“No act of kindness, no matter how small, is ever wasted.”


In the last few posts, we have explored what kindness is and its power and benefits on you and the world.  In this post we will explore ways to integrate the practice of giving and receiving kindness into your life.

Kindness begins with yourself.

Be kind to yourself when you take a misstep. Notice if you judge yourself for making mistakes or not doing something according to a preconceived notion of how it should look.  As you become more aware of that, practice letting the judgment go.  Find something to appreciate about yourself instead.  Take some time each day for yourself.  Something that you enjoy or feels nurturing.  

Begin with compassion, then with kindness.

Recognize that we all have challenges before making a an assumption or judgment about another person or situation.  Sometimes an act of kindness is simply holding back our criticism and/or trying to see things from the other persons perception.  I love the quote “Never judge someone unless you have walked a mile in their shoes.”  Understand that everyone is doing the best they can.  Look for something that you can compliment in others.  

Be of service to others.

Do at least one kind act for someone close to you, an acquaintance or stranger or yourself every day. It can be as simple as bringing a coworker a cup of coffee or giving a stranger a smile.

Choose to be kind even when others are not.

Being kind is a choice you have every day.  It can be difficult being kind when the another person is not being kind.  Yet, being unkind back can often lead to ongoing conflict.  Saying or doing something kind can reverse a situation.  

Give for the sake of giving.

Don’t expect anything in return. When you give kindness expecting thanks or some form of credit, it is self-serving and some form of making the recipient feel indebted. The rewards are better when we are kind without expecting any payback.

I heard a story about a little boy from a family who had very little money. He really wanted fishing lures but had no money to buy them. This anonymous person bought a handful of fishing lures and a package of gummy worms and left them in the family mailbox along with a note saying they were free. The boy was thrilled, and the anonymous person was filled with happiness at seeing the boys joy. Now that is kindness!

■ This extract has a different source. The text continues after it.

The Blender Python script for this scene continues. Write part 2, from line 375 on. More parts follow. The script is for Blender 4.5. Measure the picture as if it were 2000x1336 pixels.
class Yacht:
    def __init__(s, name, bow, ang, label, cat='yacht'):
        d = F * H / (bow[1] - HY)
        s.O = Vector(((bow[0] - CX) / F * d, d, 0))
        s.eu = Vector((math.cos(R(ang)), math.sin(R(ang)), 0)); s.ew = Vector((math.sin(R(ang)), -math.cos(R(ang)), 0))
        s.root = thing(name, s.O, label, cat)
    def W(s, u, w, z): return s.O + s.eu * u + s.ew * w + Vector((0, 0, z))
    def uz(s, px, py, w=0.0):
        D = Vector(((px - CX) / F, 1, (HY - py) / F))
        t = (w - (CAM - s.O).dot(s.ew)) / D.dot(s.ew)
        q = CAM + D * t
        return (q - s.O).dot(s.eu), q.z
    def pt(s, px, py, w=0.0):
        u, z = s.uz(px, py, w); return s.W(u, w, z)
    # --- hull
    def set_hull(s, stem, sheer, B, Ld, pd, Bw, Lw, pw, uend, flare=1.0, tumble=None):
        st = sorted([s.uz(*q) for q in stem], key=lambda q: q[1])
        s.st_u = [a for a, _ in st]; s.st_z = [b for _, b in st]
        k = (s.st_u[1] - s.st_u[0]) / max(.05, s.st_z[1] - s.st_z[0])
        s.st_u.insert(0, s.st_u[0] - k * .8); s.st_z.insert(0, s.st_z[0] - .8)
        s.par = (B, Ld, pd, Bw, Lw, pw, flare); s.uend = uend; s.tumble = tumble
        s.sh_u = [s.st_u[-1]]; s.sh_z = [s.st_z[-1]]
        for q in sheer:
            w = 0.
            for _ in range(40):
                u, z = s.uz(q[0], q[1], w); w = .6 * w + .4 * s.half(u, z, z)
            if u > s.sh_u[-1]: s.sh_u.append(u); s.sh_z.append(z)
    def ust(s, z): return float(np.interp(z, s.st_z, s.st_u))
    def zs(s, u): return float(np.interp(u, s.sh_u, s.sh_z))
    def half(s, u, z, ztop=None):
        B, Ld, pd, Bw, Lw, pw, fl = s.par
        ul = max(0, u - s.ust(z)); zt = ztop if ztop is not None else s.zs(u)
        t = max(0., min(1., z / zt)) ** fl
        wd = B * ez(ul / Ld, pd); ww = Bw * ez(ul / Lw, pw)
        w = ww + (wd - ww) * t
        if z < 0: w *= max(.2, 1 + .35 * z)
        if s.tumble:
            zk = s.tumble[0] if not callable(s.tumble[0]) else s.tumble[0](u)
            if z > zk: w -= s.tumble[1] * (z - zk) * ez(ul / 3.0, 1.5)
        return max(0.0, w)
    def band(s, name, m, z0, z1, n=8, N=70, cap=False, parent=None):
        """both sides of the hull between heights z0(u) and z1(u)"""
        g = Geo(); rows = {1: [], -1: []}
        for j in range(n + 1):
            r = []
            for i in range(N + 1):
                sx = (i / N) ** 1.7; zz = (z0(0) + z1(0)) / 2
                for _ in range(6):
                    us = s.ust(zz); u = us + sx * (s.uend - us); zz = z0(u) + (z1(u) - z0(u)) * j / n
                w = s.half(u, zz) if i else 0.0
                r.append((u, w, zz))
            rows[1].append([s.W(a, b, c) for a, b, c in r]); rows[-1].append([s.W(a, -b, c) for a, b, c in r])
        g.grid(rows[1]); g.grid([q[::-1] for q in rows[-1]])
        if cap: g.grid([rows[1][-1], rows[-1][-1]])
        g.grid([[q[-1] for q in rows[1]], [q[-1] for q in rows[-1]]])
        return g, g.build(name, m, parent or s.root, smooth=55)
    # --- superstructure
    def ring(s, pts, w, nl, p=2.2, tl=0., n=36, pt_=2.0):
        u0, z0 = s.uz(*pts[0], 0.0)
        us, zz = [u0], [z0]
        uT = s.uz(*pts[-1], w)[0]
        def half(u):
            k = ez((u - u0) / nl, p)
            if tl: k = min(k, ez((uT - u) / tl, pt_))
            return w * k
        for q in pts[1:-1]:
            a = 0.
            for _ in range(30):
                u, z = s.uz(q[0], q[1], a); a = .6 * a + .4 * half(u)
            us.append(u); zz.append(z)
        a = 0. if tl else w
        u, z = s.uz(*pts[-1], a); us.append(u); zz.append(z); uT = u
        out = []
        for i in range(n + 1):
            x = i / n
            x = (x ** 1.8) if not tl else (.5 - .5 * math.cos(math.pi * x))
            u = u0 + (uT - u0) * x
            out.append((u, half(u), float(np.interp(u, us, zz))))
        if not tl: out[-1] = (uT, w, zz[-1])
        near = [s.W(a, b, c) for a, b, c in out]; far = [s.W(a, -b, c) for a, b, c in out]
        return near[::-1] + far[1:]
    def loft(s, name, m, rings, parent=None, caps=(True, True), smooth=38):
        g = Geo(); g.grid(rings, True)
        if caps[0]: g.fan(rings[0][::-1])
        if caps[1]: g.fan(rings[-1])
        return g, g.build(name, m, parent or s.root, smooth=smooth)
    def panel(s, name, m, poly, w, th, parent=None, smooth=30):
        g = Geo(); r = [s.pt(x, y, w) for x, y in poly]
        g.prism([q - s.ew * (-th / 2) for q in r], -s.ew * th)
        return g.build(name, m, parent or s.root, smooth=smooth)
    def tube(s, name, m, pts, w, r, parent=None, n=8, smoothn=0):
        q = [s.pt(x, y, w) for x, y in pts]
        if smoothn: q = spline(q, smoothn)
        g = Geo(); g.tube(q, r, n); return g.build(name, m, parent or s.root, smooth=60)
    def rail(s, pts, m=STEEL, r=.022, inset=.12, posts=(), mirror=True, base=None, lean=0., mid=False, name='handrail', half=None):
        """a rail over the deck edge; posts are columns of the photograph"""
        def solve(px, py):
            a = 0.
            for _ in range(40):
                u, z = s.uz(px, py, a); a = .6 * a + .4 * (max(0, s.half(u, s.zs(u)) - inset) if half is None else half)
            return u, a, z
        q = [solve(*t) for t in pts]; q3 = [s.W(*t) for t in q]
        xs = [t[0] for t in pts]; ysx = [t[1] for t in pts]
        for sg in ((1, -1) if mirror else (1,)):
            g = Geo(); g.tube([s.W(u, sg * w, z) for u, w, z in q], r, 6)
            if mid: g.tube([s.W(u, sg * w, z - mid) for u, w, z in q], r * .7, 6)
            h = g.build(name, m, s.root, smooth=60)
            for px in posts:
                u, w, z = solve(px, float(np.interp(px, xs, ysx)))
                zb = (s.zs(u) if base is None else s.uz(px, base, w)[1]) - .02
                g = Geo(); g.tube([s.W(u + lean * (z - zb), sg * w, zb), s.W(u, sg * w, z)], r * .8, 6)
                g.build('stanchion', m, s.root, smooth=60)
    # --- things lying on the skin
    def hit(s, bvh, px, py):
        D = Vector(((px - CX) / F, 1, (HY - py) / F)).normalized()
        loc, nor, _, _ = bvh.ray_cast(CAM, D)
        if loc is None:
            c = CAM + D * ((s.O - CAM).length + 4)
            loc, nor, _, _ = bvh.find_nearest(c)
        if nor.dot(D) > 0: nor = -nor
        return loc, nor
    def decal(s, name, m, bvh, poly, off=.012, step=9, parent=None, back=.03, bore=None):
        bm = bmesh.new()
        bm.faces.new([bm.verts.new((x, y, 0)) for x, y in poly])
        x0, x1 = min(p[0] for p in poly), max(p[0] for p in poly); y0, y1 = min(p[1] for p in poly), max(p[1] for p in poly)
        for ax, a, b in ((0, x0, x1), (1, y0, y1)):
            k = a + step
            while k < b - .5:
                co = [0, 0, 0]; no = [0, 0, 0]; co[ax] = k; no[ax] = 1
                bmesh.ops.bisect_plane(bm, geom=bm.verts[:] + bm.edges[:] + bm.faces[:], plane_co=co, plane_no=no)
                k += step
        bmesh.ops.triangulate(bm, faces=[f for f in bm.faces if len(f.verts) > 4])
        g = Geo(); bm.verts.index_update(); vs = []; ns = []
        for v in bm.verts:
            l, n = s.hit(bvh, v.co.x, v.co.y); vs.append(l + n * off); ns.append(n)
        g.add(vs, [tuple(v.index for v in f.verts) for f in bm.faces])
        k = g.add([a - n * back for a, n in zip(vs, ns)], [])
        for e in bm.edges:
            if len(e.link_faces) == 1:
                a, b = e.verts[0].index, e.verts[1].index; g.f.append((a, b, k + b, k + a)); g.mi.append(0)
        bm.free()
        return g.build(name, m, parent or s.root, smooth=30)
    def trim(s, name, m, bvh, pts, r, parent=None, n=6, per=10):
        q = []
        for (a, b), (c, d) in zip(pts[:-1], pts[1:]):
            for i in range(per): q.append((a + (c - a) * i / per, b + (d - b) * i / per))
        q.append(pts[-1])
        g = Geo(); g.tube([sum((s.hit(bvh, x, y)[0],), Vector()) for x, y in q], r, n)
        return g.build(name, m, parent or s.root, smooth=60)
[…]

Practice being kind more often.

Like everything, we become kinder the more we do it. Random acts of kindness get easier. Do one small, kind thing each day for someone and pay attention to the impact you make. Notice the impact of kindness on the other person.  And notice how it makes you feel.  Being kind is its own reward.  It will make you feel lighter, kinder and notice more opportunities to be kind.

Kindness is contagious.

Be the one who shows kindness every day and others will begin to do the same. Be the boss, leader, coworker, family member or neighbor who people follow your actions in kindness.  When you are kind to someone, it make them feel good.  They will naturally spread that.

Kindness lasts.

When you do an act of kindness for someone or it’s done for you, it is remembered. Maybe you were shy in college and you had a staff member compliment you on your looks. Do you still remember the unexpected kindness? How do you want to be remembered?

I remember as a child visiting my aunts.  I was impressed with the kindness they showed me.  I don’t remember the details, but I do remember the feeling that I had around them. 

In Summary: 

Studies have shown that when we do kind things it makes us happier and increases our self-love and respect. Doing some act of kindness daily can put you in a better mood more often. Go ahead and do some random small act of kindness today!

Awareness Practice:  

This week, observe the role of kindness in your life.  Contemplate ways that you can include the practice of kindness on an ongoing basis.  Which of the above suggestions appeal to you?  How might you incorporate them into your life.